◆ WHAT YOU NEED TO DO
Every line holding the word "pixels" counts once. Give the total, nothing more.

*** DATA SUPPLIED

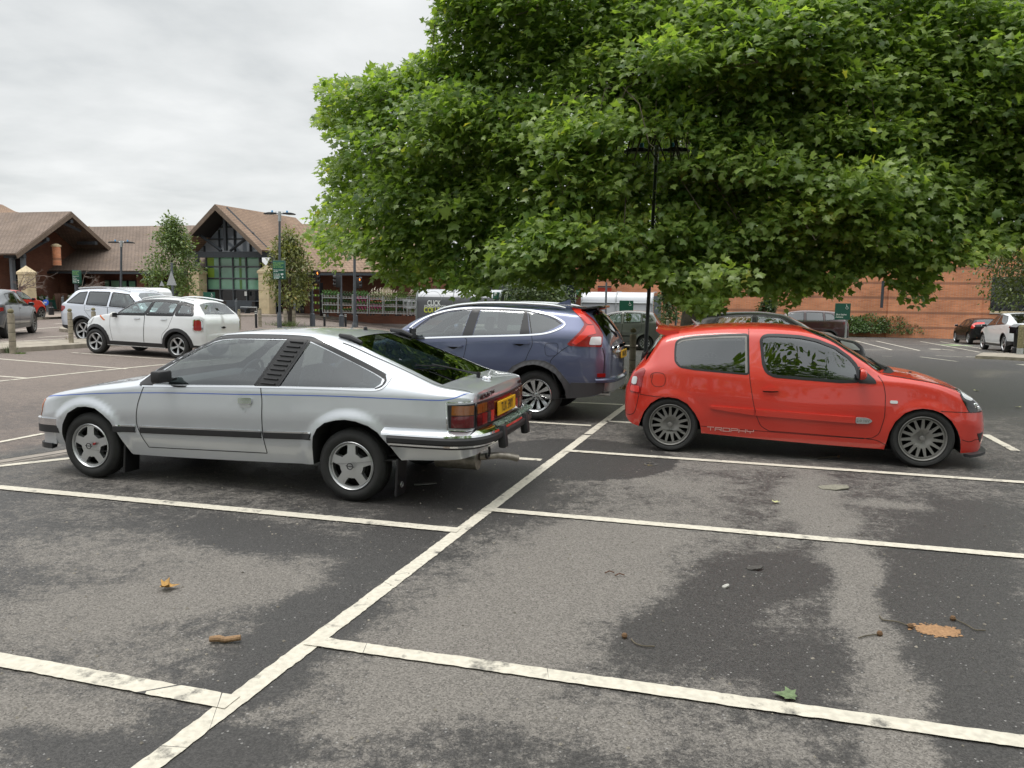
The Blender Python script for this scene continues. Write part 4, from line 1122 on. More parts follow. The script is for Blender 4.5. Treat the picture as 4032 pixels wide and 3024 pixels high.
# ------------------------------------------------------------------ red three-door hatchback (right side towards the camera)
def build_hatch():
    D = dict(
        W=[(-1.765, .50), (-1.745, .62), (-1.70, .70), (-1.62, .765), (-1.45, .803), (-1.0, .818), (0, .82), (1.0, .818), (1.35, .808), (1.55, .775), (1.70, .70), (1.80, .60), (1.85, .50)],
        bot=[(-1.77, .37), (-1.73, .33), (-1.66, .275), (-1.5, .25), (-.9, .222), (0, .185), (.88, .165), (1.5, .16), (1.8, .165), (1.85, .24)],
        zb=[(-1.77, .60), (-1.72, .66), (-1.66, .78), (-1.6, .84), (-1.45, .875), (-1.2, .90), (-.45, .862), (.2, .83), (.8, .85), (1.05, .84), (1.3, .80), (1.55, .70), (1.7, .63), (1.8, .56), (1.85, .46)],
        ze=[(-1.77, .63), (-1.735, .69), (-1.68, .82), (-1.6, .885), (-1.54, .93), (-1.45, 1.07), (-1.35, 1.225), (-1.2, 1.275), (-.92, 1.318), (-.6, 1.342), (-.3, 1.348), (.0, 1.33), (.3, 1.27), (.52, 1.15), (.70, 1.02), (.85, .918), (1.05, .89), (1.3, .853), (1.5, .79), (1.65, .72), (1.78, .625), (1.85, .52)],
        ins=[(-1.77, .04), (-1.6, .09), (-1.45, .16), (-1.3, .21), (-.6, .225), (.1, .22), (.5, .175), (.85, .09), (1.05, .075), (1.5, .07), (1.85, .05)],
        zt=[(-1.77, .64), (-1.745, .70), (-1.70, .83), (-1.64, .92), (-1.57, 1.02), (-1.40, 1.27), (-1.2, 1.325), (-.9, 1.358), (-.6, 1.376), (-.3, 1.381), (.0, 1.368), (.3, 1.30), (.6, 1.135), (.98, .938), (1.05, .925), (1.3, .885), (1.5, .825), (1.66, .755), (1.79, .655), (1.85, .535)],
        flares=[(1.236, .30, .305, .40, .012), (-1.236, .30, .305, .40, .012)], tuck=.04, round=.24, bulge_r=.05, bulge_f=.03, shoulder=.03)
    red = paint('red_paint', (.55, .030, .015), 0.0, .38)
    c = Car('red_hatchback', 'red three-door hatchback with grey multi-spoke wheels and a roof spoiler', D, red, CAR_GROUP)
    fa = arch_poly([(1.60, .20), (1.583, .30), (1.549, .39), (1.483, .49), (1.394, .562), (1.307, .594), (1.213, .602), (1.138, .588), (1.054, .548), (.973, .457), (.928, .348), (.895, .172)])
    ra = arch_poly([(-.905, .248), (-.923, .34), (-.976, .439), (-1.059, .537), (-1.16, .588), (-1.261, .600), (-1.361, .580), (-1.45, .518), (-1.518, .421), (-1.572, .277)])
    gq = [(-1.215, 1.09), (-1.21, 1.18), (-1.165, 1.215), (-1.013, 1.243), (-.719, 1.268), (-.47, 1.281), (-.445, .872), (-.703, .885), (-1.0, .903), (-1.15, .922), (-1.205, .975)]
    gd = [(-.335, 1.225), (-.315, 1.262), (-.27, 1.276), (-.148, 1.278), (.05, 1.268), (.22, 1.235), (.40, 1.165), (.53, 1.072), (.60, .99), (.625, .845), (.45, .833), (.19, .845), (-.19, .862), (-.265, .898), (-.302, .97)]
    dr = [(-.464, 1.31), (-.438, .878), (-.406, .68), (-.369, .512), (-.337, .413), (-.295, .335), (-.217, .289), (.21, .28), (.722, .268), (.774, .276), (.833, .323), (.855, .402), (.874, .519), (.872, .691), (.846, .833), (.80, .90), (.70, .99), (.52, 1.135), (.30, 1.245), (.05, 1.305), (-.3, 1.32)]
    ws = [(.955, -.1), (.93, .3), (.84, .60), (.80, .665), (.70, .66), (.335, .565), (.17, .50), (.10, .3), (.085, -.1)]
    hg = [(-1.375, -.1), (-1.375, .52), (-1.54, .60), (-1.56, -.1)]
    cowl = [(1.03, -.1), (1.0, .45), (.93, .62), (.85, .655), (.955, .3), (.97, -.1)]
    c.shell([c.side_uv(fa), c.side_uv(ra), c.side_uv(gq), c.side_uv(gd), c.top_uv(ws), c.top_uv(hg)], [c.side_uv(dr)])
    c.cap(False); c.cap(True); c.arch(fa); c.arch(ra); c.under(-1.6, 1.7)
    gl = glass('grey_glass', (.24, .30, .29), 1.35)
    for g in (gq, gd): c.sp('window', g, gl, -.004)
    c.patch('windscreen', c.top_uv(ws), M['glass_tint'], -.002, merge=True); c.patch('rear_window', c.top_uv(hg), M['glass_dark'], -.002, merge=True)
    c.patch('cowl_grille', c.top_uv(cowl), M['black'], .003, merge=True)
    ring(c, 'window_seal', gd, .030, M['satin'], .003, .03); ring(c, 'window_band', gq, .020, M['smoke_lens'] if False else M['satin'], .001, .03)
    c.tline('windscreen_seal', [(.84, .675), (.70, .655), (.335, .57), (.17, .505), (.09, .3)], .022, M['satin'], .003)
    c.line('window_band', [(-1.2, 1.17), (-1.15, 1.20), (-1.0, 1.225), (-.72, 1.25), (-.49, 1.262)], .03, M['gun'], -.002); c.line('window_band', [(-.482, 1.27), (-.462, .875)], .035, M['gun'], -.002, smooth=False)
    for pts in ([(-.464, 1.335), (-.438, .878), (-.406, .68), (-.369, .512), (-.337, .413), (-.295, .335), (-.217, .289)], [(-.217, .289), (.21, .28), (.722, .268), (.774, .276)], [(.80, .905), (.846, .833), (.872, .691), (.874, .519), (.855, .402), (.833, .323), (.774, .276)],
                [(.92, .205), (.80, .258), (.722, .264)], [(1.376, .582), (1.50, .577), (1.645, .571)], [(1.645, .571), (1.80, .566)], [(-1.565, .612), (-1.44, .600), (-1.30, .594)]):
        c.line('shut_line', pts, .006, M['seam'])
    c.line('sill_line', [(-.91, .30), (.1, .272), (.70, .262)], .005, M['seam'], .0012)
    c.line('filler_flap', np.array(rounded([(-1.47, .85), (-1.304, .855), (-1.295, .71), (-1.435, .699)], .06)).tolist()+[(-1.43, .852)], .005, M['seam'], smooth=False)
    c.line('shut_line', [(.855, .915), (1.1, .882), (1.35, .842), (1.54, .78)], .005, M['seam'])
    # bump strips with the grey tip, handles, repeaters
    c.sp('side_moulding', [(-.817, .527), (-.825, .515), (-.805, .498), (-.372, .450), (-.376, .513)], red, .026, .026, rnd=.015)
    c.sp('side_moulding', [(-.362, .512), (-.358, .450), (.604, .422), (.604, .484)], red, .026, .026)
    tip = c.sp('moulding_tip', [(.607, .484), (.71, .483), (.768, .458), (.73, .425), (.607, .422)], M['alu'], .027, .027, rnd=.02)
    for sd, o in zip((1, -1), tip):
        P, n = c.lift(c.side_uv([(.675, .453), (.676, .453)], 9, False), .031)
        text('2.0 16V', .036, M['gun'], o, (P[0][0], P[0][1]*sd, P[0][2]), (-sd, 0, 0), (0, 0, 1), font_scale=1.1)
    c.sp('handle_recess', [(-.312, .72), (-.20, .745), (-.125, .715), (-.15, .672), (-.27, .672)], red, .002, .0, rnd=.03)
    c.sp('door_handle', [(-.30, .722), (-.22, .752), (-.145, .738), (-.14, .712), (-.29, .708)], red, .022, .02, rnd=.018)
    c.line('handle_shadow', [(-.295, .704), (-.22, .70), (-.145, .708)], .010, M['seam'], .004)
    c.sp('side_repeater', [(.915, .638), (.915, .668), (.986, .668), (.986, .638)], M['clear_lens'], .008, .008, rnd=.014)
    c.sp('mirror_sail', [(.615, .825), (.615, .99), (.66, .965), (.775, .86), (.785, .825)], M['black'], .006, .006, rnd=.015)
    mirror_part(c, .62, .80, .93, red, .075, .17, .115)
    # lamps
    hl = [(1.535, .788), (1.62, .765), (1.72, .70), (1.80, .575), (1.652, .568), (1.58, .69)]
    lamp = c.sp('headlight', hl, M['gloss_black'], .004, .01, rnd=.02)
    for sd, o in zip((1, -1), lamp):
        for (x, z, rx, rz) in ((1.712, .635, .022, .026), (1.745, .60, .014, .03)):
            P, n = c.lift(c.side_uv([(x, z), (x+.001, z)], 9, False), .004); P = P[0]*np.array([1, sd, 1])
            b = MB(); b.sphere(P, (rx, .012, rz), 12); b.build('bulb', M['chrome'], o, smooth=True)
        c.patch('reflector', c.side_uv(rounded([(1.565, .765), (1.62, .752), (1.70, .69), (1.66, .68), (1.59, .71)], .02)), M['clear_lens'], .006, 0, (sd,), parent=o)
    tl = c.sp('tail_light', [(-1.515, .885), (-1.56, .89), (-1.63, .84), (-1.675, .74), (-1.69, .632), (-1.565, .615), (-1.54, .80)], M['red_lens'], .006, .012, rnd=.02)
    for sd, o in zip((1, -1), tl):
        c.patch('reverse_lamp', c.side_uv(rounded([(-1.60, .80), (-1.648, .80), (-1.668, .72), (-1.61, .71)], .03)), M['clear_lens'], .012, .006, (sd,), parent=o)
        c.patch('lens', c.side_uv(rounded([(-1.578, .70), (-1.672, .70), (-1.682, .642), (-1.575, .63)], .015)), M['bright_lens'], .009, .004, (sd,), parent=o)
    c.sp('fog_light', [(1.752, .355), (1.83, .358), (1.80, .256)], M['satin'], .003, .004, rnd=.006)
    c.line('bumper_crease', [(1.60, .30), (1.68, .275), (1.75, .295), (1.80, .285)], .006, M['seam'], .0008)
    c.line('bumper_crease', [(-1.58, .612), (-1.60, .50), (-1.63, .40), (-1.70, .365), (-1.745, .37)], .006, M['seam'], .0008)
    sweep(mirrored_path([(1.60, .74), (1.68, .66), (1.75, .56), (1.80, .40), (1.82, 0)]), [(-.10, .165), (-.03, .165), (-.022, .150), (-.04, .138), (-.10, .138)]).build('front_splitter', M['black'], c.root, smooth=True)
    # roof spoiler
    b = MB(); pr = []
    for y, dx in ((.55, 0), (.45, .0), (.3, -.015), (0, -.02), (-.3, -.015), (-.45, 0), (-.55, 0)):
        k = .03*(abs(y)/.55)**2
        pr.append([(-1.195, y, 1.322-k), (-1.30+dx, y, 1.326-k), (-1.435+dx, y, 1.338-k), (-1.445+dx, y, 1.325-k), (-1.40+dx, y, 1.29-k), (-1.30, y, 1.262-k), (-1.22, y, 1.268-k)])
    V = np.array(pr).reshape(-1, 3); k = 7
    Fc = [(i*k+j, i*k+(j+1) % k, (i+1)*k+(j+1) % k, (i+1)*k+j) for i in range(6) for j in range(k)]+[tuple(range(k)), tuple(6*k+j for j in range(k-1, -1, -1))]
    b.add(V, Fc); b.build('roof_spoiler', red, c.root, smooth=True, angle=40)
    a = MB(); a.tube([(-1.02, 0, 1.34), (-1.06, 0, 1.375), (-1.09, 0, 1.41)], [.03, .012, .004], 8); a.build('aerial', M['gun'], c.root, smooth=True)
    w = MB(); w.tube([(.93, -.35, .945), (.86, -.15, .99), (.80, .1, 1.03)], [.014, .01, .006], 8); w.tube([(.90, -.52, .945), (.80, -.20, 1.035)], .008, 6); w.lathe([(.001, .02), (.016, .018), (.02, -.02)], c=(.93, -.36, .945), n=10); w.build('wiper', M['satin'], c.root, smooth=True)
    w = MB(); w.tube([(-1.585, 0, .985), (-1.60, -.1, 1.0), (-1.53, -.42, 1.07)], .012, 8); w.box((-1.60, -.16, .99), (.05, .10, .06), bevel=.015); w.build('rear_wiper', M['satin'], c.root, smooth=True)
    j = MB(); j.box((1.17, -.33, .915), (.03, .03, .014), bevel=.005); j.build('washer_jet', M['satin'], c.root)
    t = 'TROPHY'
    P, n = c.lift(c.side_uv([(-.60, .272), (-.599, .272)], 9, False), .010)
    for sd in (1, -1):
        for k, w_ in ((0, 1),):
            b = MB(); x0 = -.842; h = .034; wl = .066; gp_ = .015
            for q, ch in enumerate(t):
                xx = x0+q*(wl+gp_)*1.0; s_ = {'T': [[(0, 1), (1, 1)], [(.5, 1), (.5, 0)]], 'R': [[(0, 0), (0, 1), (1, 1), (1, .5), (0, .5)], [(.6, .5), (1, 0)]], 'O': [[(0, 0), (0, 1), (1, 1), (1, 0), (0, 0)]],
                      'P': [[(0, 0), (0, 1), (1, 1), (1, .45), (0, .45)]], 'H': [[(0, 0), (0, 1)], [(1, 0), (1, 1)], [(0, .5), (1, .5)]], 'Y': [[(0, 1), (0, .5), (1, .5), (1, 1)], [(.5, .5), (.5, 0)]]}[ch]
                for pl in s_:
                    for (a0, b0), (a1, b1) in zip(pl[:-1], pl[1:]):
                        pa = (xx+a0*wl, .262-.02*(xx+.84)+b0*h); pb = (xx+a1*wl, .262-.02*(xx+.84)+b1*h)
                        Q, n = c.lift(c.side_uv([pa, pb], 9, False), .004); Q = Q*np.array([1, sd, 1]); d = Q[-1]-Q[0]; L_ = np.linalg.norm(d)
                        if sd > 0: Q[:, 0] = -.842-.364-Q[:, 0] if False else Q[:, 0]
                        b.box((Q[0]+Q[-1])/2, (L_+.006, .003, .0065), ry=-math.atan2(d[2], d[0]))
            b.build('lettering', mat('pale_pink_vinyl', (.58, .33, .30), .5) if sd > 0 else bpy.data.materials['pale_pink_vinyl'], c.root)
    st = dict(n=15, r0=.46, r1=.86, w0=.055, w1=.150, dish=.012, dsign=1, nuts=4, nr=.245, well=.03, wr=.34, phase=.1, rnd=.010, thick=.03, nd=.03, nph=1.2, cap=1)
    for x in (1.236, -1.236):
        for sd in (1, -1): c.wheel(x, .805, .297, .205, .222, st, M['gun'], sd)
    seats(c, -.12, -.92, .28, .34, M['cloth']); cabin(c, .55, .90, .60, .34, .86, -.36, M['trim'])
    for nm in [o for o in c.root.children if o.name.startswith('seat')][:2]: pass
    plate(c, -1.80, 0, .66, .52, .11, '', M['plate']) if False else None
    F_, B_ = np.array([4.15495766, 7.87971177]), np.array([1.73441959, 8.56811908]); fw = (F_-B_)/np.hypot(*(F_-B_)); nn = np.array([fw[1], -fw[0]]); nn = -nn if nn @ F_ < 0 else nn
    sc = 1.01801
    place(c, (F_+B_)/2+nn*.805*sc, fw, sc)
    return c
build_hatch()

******
*** DATA SUPPLIED

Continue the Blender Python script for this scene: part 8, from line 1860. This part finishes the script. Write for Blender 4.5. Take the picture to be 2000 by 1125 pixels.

******

◆ FULL ANSWER
2